Data segment
——————————

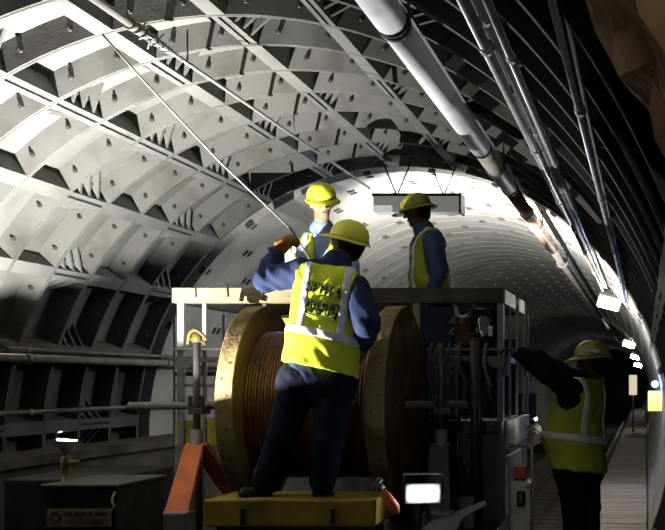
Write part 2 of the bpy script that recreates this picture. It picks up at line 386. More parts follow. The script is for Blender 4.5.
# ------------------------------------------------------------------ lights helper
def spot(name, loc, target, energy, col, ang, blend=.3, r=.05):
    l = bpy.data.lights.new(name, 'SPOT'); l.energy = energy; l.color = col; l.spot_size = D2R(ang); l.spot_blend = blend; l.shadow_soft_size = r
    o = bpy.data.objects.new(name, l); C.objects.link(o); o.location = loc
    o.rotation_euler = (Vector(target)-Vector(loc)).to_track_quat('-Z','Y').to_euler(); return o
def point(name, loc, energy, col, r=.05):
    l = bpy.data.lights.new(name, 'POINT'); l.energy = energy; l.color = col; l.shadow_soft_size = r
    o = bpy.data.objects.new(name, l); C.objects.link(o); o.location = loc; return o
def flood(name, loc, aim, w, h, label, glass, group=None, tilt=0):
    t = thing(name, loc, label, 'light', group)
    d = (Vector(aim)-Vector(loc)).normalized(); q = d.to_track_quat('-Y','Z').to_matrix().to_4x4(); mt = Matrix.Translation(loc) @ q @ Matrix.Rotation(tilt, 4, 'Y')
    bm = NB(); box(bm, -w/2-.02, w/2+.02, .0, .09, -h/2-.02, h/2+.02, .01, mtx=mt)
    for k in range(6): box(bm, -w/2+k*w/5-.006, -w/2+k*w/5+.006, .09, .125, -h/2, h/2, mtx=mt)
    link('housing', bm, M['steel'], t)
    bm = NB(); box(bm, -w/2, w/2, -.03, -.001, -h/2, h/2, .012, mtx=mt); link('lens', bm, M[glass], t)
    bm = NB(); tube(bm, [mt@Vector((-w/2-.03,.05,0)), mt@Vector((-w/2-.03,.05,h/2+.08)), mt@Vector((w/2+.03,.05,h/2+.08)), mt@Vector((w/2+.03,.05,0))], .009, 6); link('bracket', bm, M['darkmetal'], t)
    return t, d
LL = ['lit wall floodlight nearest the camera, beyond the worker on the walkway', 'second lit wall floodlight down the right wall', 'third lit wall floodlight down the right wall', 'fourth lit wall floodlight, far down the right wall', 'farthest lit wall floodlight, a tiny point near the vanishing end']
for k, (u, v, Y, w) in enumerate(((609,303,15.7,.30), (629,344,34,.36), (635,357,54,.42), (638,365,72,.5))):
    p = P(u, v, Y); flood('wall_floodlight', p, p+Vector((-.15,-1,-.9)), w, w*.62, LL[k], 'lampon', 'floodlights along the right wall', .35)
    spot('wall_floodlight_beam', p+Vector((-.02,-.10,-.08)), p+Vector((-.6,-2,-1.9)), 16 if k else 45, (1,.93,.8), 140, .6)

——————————

Copy the listing exactly. Any image in it stays out of the copy.

Result of the task
Write part 2 of the bpy script that recreates this picture. It picks up at line 386. More parts follow. The script is for Blender 4.5.
# ------------------------------------------------------------------ lights helper
def spot(name, loc, target, energy, col, ang, blend=.3, r=.05):
    l = bpy.data.lights.new(name, 'SPOT'); l.energy = energy; l.color = col; l.spot_size = D2R(ang); l.spot_blend = blend; l.shadow_soft_size = r
    o = bpy.data.objects.new(name, l); C.objects.link(o); o.location = loc
    o.rotation_euler = (Vector(target)-Vector(loc)).to_track_quat('-Z','Y').to_euler(); return o
def point(name, loc, energy, col, r=.05):
    l = bpy.data.lights.new(name, 'POINT'); l.energy = energy; l.color = col; l.shadow_soft_size = r
    o = bpy.data.objects.new(name, l); C.objects.link(o); o.location = loc; return o
def flood(name, loc, aim, w, h, label, glass, group=None, tilt=0):
    t = thing(name, loc, label, 'light', group)
    d = (Vector(aim)-Vector(loc)).normalized(); q = d.to_track_quat('-Y','Z').to_matrix().to_4x4(); mt = Matrix.Translation(loc) @ q @ Matrix.Rotation(tilt, 4, 'Y')
    bm = NB(); box(bm, -w/2-.02, w/2+.02, .0, .09, -h/2-.02, h/2+.02, .01, mtx=mt)
    for k in range(6): box(bm, -w/2+k*w/5-.006, -w/2+k*w/5+.006, .09, .125, -h/2, h/2, mtx=mt)
    link('housing', bm, M['steel'], t)
    bm = NB(); box(bm, -w/2, w/2, -.03, -.001, -h/2, h/2, .012, mtx=mt); link('lens', bm, M[glass], t)
    bm = NB(); tube(bm, [mt@Vector((-w/2-.03,.05,0)), mt@Vector((-w/2-.03,.05,h/2+.08)), mt@Vector((w/2+.03,.05,h/2+.08)), mt@Vector((w/2+.03,.05,0))], .009, 6); link('bracket', bm, M['darkmetal'], t)
    return t, d
LL = ['lit wall floodlight nearest the camera, beyond the worker on the walkway', 'second lit wall floodlight down the right wall', 'third lit wall floodlight down the right wall', 'fourth lit wall floodlight, far down the right wall', 'farthest lit wall floodlight, a tiny point near the vanishing end']
for k, (u, v, Y, w) in enumerate(((609,303,15.7,.30), (629,344,34,.36), (635,357,54,.42), (638,365,72,.5))):
    p = P(u, v, Y); flood('wall_floodlight', p, p+Vector((-.15,-1,-.9)), w, w*.62, LL[k], 'lampon', 'floodlights along the right wall', .35)
    spot('wall_floodlight_beam', p+Vector((-.02,-.10,-.08)), p+Vector((-.6,-2,-1.9)), 16 if k else 45, (1,.93,.8), 140, .6)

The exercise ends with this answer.